My contribution to the family Thanksgiving table is usually a veggie dish, since I make so many of them at home and everybody else tends to bring dessert. Recently I've been making roasted broccoli, which keeps well for the couple hours between coming out of my oven and being set out on our niece's kitchen counter, and which has gotten its share of compliments. But this year I decided on something different.
B's youngest sister, who died last summer, was the family's mistress of what we called the greenie beanie casserole. Perhaps you've had this too; it's a common dish, made with frozen green beans and a can of cream of mushroom soup, plus a package of toasted onions.
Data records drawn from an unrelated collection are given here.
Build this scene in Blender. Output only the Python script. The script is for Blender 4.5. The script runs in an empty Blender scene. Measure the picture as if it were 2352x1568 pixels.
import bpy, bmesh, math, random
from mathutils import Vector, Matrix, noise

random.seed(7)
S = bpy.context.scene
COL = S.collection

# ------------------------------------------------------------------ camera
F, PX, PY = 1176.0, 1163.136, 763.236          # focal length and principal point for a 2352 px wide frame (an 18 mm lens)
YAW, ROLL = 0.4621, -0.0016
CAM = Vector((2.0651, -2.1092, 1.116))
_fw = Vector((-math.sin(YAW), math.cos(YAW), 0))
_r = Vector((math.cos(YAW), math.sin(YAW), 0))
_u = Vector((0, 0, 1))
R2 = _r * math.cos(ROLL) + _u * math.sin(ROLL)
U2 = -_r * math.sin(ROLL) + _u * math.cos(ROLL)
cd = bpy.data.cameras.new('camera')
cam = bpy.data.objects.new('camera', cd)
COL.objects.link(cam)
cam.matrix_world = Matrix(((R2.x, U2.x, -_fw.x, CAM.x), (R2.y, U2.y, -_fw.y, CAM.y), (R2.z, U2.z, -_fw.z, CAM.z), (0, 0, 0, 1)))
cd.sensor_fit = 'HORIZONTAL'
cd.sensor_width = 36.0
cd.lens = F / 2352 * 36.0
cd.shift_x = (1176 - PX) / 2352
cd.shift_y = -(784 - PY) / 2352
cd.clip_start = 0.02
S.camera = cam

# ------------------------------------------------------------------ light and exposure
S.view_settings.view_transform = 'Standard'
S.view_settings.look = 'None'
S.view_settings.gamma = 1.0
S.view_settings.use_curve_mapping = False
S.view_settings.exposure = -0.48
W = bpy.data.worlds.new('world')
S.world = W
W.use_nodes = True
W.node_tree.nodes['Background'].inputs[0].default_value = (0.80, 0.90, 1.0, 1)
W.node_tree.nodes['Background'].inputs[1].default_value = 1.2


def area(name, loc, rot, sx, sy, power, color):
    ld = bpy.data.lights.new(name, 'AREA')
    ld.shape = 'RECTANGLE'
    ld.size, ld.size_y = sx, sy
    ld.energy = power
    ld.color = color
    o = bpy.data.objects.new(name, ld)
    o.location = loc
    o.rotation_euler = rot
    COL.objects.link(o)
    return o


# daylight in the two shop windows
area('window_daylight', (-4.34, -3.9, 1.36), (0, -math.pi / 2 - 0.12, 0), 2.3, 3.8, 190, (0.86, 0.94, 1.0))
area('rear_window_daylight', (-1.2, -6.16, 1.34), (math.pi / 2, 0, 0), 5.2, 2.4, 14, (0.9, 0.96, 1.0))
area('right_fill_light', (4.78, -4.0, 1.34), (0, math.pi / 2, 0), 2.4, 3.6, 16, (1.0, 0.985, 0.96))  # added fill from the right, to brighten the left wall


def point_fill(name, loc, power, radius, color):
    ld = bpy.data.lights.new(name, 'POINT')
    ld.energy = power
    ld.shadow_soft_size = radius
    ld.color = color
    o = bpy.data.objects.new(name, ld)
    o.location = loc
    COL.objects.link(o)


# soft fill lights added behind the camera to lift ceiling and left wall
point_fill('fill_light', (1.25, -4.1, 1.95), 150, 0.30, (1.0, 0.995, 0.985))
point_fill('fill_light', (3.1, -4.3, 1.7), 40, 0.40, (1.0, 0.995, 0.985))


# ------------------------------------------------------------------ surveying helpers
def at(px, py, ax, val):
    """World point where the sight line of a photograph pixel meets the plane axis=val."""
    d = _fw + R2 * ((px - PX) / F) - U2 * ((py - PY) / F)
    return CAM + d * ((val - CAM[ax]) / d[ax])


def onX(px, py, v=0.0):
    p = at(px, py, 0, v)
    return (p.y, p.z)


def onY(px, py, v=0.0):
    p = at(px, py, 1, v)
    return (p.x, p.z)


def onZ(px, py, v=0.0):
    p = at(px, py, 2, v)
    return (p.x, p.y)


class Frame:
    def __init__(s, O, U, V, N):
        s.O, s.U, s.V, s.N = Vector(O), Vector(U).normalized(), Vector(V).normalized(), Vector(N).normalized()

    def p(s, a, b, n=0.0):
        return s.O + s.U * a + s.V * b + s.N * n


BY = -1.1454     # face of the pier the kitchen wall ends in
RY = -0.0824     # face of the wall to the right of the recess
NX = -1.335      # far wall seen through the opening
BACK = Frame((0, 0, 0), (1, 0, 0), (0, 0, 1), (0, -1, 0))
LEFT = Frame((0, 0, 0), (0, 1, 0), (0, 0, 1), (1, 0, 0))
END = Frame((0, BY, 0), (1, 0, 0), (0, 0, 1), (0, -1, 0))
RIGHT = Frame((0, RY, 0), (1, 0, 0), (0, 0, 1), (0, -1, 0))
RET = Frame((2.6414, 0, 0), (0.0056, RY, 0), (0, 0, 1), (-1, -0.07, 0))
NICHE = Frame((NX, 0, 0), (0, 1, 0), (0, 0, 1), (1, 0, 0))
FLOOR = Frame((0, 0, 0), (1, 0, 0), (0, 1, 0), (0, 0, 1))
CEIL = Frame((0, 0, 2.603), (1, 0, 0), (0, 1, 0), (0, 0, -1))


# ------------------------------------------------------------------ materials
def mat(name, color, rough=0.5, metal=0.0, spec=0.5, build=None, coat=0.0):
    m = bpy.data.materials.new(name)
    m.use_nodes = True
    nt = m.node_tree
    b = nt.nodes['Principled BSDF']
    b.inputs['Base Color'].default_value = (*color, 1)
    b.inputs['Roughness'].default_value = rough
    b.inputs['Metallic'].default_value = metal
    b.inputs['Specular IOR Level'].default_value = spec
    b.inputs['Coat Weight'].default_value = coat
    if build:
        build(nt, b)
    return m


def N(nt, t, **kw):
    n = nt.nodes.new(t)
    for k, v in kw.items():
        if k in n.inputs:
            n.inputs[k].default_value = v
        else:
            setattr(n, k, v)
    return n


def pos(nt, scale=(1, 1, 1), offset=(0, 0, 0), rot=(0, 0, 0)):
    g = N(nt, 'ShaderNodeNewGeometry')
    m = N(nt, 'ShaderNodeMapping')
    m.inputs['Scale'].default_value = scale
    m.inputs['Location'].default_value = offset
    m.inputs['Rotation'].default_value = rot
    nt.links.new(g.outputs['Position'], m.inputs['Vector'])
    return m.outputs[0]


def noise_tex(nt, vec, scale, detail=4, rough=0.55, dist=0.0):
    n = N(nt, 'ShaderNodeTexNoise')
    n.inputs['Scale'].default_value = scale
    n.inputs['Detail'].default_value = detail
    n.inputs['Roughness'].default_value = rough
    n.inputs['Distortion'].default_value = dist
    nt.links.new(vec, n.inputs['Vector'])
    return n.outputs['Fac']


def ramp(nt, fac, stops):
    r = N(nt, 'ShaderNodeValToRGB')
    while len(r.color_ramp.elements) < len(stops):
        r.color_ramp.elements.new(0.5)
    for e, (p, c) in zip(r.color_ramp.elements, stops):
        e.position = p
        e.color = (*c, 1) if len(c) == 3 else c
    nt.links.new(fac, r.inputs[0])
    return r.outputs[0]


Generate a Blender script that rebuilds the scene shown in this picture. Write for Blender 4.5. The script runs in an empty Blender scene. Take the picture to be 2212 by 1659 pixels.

Since she's gone, we will have this no more.
But I found a recipe for the same dish made with fresh green beans and fresh mushrooms. I looked it over and decided I could do this, so I did, as a memorial for Jo. Bought the veggies at the best of the local produce markets, and prepared everything except for the final mixing and baking at home in the morning. Brought the creamed mushrooms (surprisingly easy to make) in the casserole dish, the blanched green beans in a tupperware container, and the split toasted onions in baggies, and hit it to the oven at the right moment. I was pleased at how well it came out: the beans were cooked just right and never stringy, and while I don't much like mushrooms, the pieces were tolerable and the cream sauce actually good.
Next time I may try making it with home-made cream of celery done the same way.
This dish also marked a notable landmark for me. The big 26-ounce canister of salt, which I've been using ever since I was in college, finally came to emptiness. I always wondered if I'd outlive that. Now I have to buy a new one, but I think it will be a smaller size.